While the Supreme Court in October 2015 declined to review the case,
the justices in January agreed to review a similar one, Salman's
case, in which a federal appeals court in California had issued a
potentially conflicting ruling.
Salman argued that his trading was not illegal as no proof existed
that his brother-in-law, in tipping a family member who in turn
tipped Salman, received anything beneficial in exchange.
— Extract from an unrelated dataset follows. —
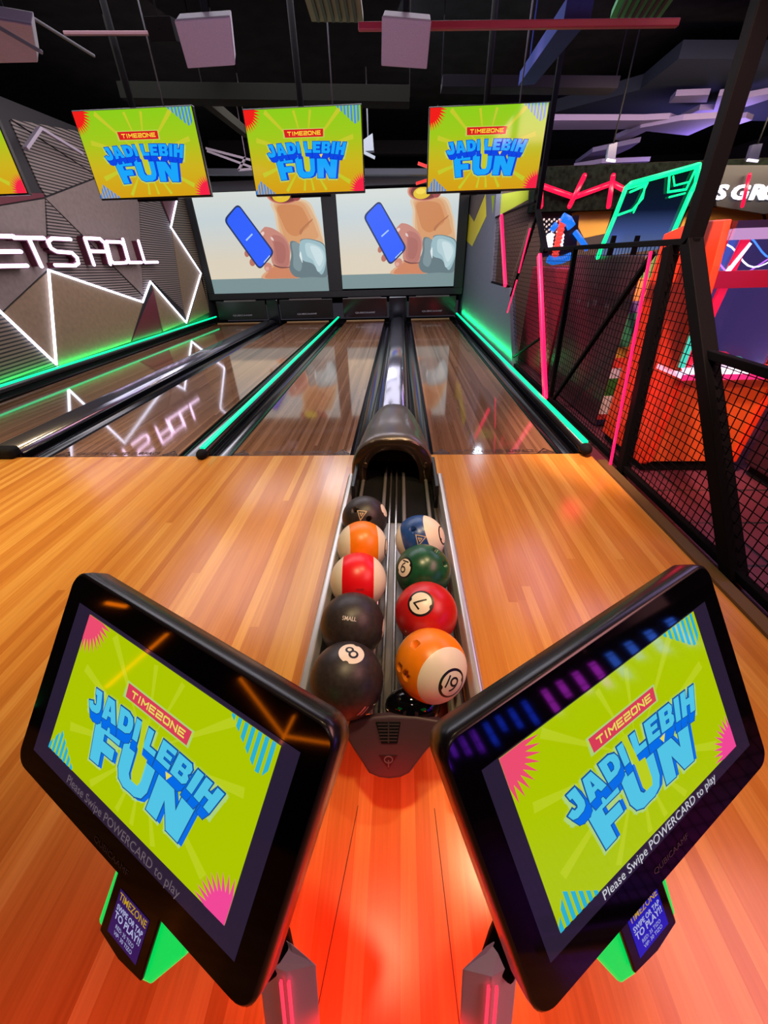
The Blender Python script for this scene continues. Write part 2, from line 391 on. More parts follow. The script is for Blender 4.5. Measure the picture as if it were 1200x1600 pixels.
def slogan(mb, F, w, h, L, m0):
    """promo picture: materials m0.. = bg, ray, burst_a, burst_b, stripe, red, yellow, cyan, blue, navy, halo"""
    BG, RAY, BA, BB, ST, RED, YEL, CY, BL, NV, HA = range(m0, m0 + 11)
    mb.poly([F(-w / 2, -h / 2, 0), F(w / 2, -h / 2, 0), F(w / 2, h / 2, 0), F(-w / 2, h / 2, 0)], BG)
    for a in (-160, -128, -100, -82, -60, -30, 12, 40, 75, 105, 140, 168):
        r0, r1 = .1 * h, .5 * h * min(1.05 / max(abs(math.sin(math.radians(a))), .3), 1.7)
        c = math.radians(a); d = math.radians(2.2)
        mb.poly([F(r0 * math.cos(c), r0 * math.sin(c) - .03 * h, L), F(r1 * math.cos(c - d) * .93, r1 * math.sin(c - d) * .9, L), F(r1 * math.cos(c + d) * .93, r1 * math.sin(c + d) * .9, L)], RAY)
    mb.poly(burst(-w / 2, h / 2, .27 * h, (1, -1), F, L * 2), BA)
    mb.poly(burst(w / 2, -h / 2, .25 * h, (-1, 1), F, L * 2), BB)
    for i in range(7):      # striped triangle, top right
        x0 = w / 2 - (.20 - i * .028) * w; x1 = x0 + .016 * w
        f = lambda x: h / 2 - max(0, min((x - (w / 2 - .21 * w)) / (.15 * w), (w / 2 + .0 * w - x) / (.07 * w) + .55, 1)) * .20 * h
        mb.poly([F(x0, h / 2, L * 2), F(x0, f(x0), L * 2), F(x1, f(x1), L * 2), F(x1, h / 2, L * 2)], ST)
    for i in range(7):      # striped triangle, bottom left
        x0 = -w / 2 + i * .026 * w; x1 = x0 + .016 * w
        f = lambda x: -h / 2 + max(0, min((x + w / 2) / (.05 * w) * .8 + .2, (-w / 2 + .185 * w - x) / (.13 * w))) * .17 * h
        mb.poly([F(x0, -h / 2, L * 2), F(x1, -h / 2, L * 2), F(x1, f(x1), L * 2), F(x0, f(x0), L * 2)], ST)
    # red tag
    mb.poly([F(-.185 * w, .165 * h, L), F(.175 * w, .160 * h, L), F(.18 * w, .27 * h, L), F(-.185 * w, .275 * h, L)], HA)
    mb.poly([F(-.170 * w, .175 * h, L * 2), F(.165 * w, .170 * h, L * 2), F(.170 * w, .26 * h, L * 2), F(-.175 * w, .265 * h, L * 2)], RED)
    block_word(mb, 'TIMEZONE', F, 0, .217 * h, .048 * h, .29 * w, .22, L * 3, YEL)
    W1 = .70 * w
    def wp1(u, v):
        k = u / (W1 / 2); return u * (1 + .05 * v / (.07 * h)), v * (1 + .16 * k * k) - .035 * h * k * k
    def wp2(u, v):
        return u * (1 + .06 * v / (.135 * h)), v * (1 + .04 * abs(u) / (.2 * w)) - .012 * h * abs(u / (.2 * w))
    c1, c2, h1, h2, W2 = .052 * h, -.178 * h, .13 * h, .26 * h, .53 * w
    chunky_word(mb, 'JADI LEBIH', F, 0, c1 - .02 * h, h1, W1, L * 3, HA, wp1, .022 * h)
    chunky_word(mb, 'FUN', F, 0, c2, h2, W2, L * 3, HA, wp2, .024 * h)
    for q in range(5):
        chunky_word(mb, 'FUN', F, 0, c2, h2, W2, L * 4, BL, wp2, .002 * h, (.0045 * w * (q - .0), -.001 * h * q))
    chunky_word(mb, 'FUN', F, 0, c2, h2, W2, L * 6, NV, wp2, .008 * h)
    chunky_word(mb, 'FUN', F, 0, c2, h2, W2, L * 7, CY, wp2)
    for q in range(6):
        chunky_word(mb, 'JADI LEBIH', F, 0, c1, h1, W1 * (1 - .012 * q), L * 8, NV, wp1, .008 * h, (0, -.0115 * h * q))
    for q in range(1, 6):
        chunky_word(mb, 'JADI LEBIH', F, 0, c1, h1, W1 * (1 - .012 * q), L * 9, BL, wp1, 0.003 * h, (0, -.0115 * h * q))
    chunky_word(mb, 'JADI LEBIH', F, 0, c1, h1, W1, L * 10, NV, wp1, .006 * h)
    chunky_word(mb, 'JADI LEBIH', F, 0, c1, h1, W1, L * 11, CY, wp1)
    # the drip of light falling through the U
    mb.poly([F(-.052 * w, .145 * h, L * 12), F(-.022 * w, .145 * h, L * 12), F(-.005 * w, -.055 * h, L * 12), F(.026 * w, -.06 * h, L * 12), F(.026 * w, -.20 * h, L * 12), F(.018 * w, -.235 * h, L * 12), F(-.016 * w, -.235 * h, L * 12), F(-.026 * w, -.20 * h, L * 12), F(-.028 * w, -.06 * h, L * 12)], RAY)
    mb.poly([F(.118 * w, -.035 * h, L * 12), F(.15 * w, -.03 * h, L * 12), F(.132 * w, -.075 * h, L * 12)], YEL)

def slogan_mats(kind):
    if kind == 'tv':
        bg = grad_mat('picture_green_to_amber', [(0, (214, 158, 20)), (.35, (205, 178, 30)), (.7, (160, 200, 28)), (1, (140, 205, 25))], 'Z', 1.0)
        c = dict(ray=(196, 200, 44), ba=(240, 30, 25), bb=(245, 35, 70), st=(70, 140, 225), red=(215, 30, 35), yel=(250, 215, 60), cy=(25, 165, 250), bl=(15, 70, 225), nv=(10, 50, 190), ha=(185, 205, 90))
    else:
        bg = mat('console_picture', (4, 4, 5), .06, 0, (172, 196, 0), 1.0)
        c = dict(ray=(184, 204, 30), ba=(235, 75, 110), bb=(240, 70, 150), st=(40, 175, 205), red=(215, 60, 85), yel=(225, 215, 90), cy=(80, 195, 228), bl=(5, 105, 225), nv=(20, 80, 150), ha=(170, 205, 120))
    g = 'tv_' if kind == 'tv' else 'console_'
    return [bg] + [mat(g + k, (4, 4, 5), .08, 0, c[k], 1.0) for k in ('ray', 'ba', 'bb', 'st', 'red', 'yel', 'cy', 'bl', 'nv', 'ha')]

# ------------------------------------------------------------------ shared materials
black = mat('black_plastic', (14, 14, 16), .32)
gloss_black = mat('gloss_black', (6, 6, 8), .05, spec=.6)
black_steel = mat('black_steel', (4, 4, 5), .7, 0, spec=.06)
matte_black = mat('matte_black', (10, 10, 11), .8, spec=.2)
gutter_m = mat('gutter_plastic', (13, 14, 17), .16, spec=.6)
chrome = mat('brushed_silver', (196, 192, 190), .28, .7)
silver = mat('silver_capping', (150, 150, 160), .2, .85)
green_led = mat('green_led', (0, 60, 40), .3, 0, (0, 235, 150), 1.9)
pink_led = mat('pink_led', (80, 0, 20), .3, 0, (255, 24, 84), 2.0)
white_led = mat('white_led', (200, 200, 210), .3, 0, (226, 228, 255), 4.)
approach_wood = wood_mat('approach_wood', [(0, (184, 116, 44)), (.35, (196, 130, 52)), (.7, (206, 144, 62)), (1, (216, 160, 76))], .05, 9., .2, .06, .5, grain=.07)
lane_wood = wood_mat('lane_wood', [(0, (104, 72, 50)), (.5, (124, 90, 64)), (1, (142, 106, 78))], .032, 6., .07, .03, .7, coat=.3, grain=.08)

# ================================================================== SETTING
FOUL = 3.37
b = MB(); b.box(-9, 1.80, -7, FOUL, -.12, 0)
for x0_, x1_ in ((-.150, -.255), (.118, .165)): b.bar((x0_, .52, 0), (x1_, -.2, 0), .0022, .0012, (0, 0, 1), 1)
struct(b.obj('floor', [approach_wood, mat('floor_seam', (60, 30, 12), .7)]))
b = MB(); b.box(1.80, 12, -7, 13.6, -.14, -.01)
struct(b.obj('floor_arcade', tile_mat('arcade_tile', (92, 40, 52), (78, 34, 46), .45, .35)))
b = MB(); b.box(-6.2, 1.80, FOUL, 14.4, -.22, -.10)
struct(b.obj('floor_pit', matte_black))
dark_ceiling = mat('dark_ceiling', (20, 18, 20), .9, spec=.1, noise=.5, nscale=3)
b = MB(); b.box(-9, 13, -7.2, 20.2, 4.6, 4.75)
struct(b.obj('ceiling', dark_ceiling))
b = MB(); b.box(-9, 13, 20.0, 20.15, -.1, 4.6)
struct(b.obj('wall_back', matte_black))
b = MB(); b.box(-9, 13, -7.15, -7.0, -.1, 4.6)
struct(b.obj('wall_rear', mat('rear_wall', (38, 30, 40), .7)))
b = MB(); b.box(12, 12.12, -7, 20, -.1, 4.6)
struct(b.obj('wall_arcade', mat('arcade_side_wall', (40, 32, 44), .7)))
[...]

The San Francisco-based 9th U.S. Circuit Court of Appeals rejected
that argument, saying that requiring a tangible benefit in such a
circumstance would allow insiders to tip their relatives so long as
they got nothing in exchange.
Prosecutors are hoping the Supreme Court adopts the 9th Circuit's
view and rejects the 2nd Circuit's narrow interpretation, which
authorities said could result in some people avoiding charges and
could affect investigations.
For example, hedge fund investor Leon Cooperman, who the SEC sued
last month for insider trading, has said that federal prosecutors in
New Jersey have informed him that they are holding off on pursuing
criminal charges until the Supreme Court rules.
Many defense lawyers say that what Wall Street is looking for is a
ruling clearly defining what conduct violates the law.
"I do think clarity is particularly important in this context, and
right now there is a lack of clarity," said Stephen Ascher, a lawyer
at Jenner & Block who backs a broad definition. "The Supreme Court
has the opportunity now to clean that up."